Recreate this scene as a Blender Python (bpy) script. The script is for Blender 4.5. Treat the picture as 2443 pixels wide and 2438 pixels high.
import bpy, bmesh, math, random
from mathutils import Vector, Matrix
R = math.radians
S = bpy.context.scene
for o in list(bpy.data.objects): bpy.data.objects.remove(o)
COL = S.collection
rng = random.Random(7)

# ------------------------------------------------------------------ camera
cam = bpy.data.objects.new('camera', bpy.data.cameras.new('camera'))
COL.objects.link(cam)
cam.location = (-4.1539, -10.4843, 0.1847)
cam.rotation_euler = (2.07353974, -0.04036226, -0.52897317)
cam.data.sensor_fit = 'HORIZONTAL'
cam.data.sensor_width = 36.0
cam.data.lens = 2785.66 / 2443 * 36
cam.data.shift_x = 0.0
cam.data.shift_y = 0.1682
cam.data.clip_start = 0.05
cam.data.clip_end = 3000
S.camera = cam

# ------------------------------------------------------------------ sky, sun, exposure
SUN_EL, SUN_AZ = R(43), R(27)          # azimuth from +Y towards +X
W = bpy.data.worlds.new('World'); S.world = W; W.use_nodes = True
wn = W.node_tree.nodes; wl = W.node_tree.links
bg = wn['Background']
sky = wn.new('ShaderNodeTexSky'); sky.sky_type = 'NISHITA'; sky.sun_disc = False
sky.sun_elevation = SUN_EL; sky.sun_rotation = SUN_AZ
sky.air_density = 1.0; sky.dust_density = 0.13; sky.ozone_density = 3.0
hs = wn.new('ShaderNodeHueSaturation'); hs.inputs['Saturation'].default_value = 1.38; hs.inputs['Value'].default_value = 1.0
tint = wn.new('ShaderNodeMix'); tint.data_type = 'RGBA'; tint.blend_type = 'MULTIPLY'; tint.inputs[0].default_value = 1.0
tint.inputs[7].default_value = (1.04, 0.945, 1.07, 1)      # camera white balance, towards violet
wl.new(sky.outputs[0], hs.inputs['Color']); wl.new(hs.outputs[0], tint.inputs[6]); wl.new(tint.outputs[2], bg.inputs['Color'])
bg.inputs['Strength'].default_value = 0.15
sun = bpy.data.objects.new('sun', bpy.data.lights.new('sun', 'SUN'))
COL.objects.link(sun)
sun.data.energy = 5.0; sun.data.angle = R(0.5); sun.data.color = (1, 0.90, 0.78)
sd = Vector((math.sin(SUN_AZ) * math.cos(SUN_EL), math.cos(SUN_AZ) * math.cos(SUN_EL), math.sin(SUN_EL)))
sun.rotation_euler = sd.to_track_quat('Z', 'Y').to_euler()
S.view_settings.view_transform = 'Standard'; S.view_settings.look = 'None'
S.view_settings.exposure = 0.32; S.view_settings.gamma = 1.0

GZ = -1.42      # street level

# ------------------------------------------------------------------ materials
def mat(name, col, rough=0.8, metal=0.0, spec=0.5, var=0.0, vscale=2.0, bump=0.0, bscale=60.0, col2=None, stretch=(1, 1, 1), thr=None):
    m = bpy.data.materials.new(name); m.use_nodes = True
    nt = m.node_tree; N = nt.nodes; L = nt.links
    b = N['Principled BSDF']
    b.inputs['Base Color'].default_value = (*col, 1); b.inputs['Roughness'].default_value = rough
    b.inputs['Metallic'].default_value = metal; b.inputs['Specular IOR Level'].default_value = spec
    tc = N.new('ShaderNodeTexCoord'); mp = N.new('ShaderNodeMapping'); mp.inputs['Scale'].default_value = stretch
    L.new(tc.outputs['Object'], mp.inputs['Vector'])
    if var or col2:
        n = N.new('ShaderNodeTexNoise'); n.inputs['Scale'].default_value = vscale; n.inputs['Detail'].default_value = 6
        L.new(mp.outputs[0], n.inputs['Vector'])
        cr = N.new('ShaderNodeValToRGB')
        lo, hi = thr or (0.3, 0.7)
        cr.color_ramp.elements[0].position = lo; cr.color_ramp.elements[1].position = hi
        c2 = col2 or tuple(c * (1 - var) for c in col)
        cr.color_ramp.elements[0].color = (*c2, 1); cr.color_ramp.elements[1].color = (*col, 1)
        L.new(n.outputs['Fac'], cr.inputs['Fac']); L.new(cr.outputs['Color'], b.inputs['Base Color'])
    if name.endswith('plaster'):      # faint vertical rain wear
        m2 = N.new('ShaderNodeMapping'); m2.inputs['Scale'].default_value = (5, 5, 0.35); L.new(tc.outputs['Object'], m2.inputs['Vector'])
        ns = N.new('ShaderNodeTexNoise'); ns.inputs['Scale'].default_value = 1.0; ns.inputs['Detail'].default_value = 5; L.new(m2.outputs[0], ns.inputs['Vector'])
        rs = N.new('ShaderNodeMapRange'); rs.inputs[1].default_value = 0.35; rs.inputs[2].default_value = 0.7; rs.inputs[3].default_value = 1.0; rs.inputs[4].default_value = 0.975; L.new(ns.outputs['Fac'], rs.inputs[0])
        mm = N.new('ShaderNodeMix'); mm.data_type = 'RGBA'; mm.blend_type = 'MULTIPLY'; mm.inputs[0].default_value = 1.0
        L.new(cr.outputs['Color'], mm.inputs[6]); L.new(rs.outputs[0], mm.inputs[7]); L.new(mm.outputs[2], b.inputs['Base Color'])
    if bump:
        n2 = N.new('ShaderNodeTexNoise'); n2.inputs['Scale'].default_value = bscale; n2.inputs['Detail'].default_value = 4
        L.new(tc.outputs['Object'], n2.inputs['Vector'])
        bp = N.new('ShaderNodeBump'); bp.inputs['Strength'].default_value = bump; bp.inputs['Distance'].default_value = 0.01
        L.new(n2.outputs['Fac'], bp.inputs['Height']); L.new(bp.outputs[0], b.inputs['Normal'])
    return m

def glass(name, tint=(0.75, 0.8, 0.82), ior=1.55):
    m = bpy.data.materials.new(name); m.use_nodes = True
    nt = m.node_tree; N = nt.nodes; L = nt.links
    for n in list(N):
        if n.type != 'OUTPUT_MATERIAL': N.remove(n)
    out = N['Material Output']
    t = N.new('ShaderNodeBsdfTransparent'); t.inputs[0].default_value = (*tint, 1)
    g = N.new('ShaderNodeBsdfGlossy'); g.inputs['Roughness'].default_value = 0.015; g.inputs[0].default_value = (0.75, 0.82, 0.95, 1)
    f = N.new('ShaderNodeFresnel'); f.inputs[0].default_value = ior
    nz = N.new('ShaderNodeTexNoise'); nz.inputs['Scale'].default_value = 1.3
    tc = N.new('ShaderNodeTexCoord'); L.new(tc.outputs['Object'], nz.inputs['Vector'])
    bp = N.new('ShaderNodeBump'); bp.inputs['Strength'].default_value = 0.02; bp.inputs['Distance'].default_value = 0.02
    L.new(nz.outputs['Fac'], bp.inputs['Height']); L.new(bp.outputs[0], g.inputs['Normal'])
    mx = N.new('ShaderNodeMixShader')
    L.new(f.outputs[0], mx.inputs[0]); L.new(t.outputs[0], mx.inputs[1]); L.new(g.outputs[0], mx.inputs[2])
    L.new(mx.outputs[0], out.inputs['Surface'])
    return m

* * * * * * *

* **THE EXERCISE**
Write out a verbatim copy of the data, beginning with its first line and ending with the line that contains "rng = random.Random(7)".

* **ANSWER IN FULL**
Recreate this scene as a Blender Python (bpy) script. The script is for Blender 4.5. Treat the picture as 2443 pixels wide and 2438 pixels high.
import bpy, bmesh, math, random
from mathutils import Vector, Matrix
R = math.radians
S = bpy.context.scene
for o in list(bpy.data.objects): bpy.data.objects.remove(o)
COL = S.collection
rng = random.Random(7)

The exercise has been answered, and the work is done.